Ser un discípulo se trata menos de “intentarlo” y más de “entrenarse” a medida que nos acomodamos a la realidad de Dios que vive dentro de nosotros. 

Por lo tanto, practicar varias disciplinas espirituales es como “relajarse en el sol”. Hay “trabajo” que debemos hacer, pero ese “trabajo” consiste sobre todo en posicionarnos para que Dios pueda hacer lo que Él hace de manera natural: transformarnos a la imagen de su Hijo. Es por eso que algunos hablan de las disciplinas como “el camino de la gracia disciplinada”. La oración, la lectura de la Sagrada Escritura, la soledad, el silencio, son gracias porque se nos dan de manera gratuita. Sin embargo, son disciplinas porque hay algo que debemos hacer.
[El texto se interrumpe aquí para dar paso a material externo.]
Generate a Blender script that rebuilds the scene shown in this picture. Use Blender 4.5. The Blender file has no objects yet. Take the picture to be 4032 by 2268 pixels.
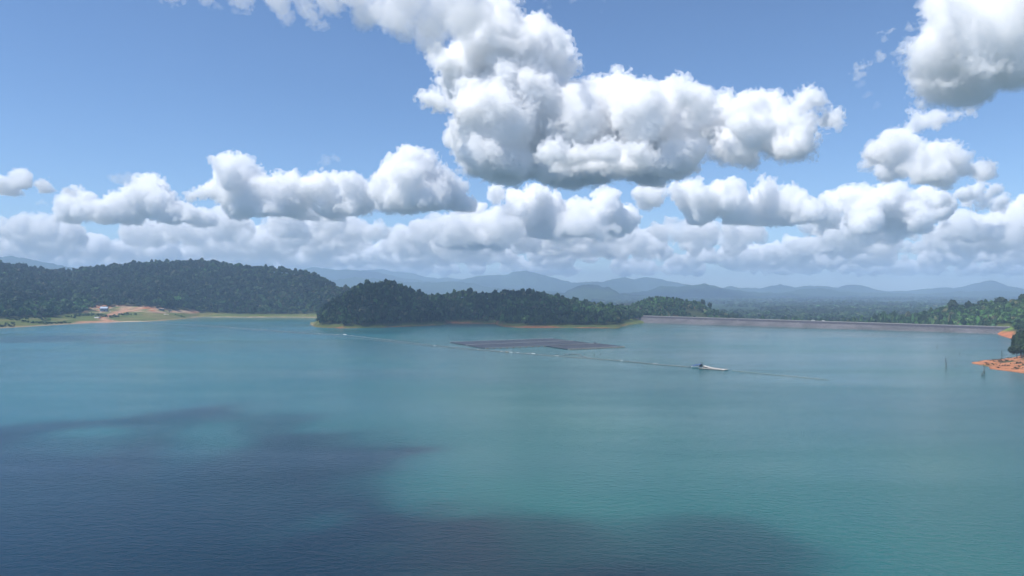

Y ese algo tiene más que ver con el posicionamiento que con el esfuerzo; más que ver con la conformidad con el modo de vivir del Señor Jesús, que con nuestras quejas y dificultades para llegar a ser como Él.

La vida que Dios diseñó de manera única para nosotros y que anhelan nuestros corazones, no puede lograrse con nuestros propios esfuerzos, por muy disciplinados que seamos. Por el contrario, solo se consigue mediante unas pocas preposiciones: con, en y por, lo que Eugene Peterson llama “participación preposicional”. Podemos confiar en que Dios está con nosotros siempre (Mateo 1.23); el Señor Jesús habita en nosotros (Gálatas 2.20); Dios es por nosotros (Romanos 8.31). Con, en y por. Estas son las palabras de autoridad que conectan, capacitan y forjan la unión que nos pone en el camino que Dios diseñó que siguiéramos. Son en esencia las formas y los medios de participar en lo que Dios está haciendo. 

Aunque pasé años reconociendo la idea de que Dios “obra en [nosotros] (Filipenses 2.13 LBLA), mi vida estaba consumida por completo en vencer mis debilidades, deshacerme de mis problemas emocionales y alcanzar la intimidad con Dios por pura determinación. No me daba cuenta de que la realidad de que mi desesperada lucha por ganar su favor y mi empeño en enmendarme a mí mismo eran, de hecho, un enorme insulto para Él.

Uno de los mayores descubrimientos de mi vida es la misteriosa y liberadora realidad de mi unidad con Dios, que me ama de manera incondicional tal como soy. Lejos de ser perfecto estoy, no obstante, deslumbrado por la disminución de mis inquietos esfuerzos por ganar la aprobación de Dios y acercarme a Él. En lugar de ello, mi vida está siendo renovada de forma radical, de adentro hacia fuera, por Aquel que vive dentro.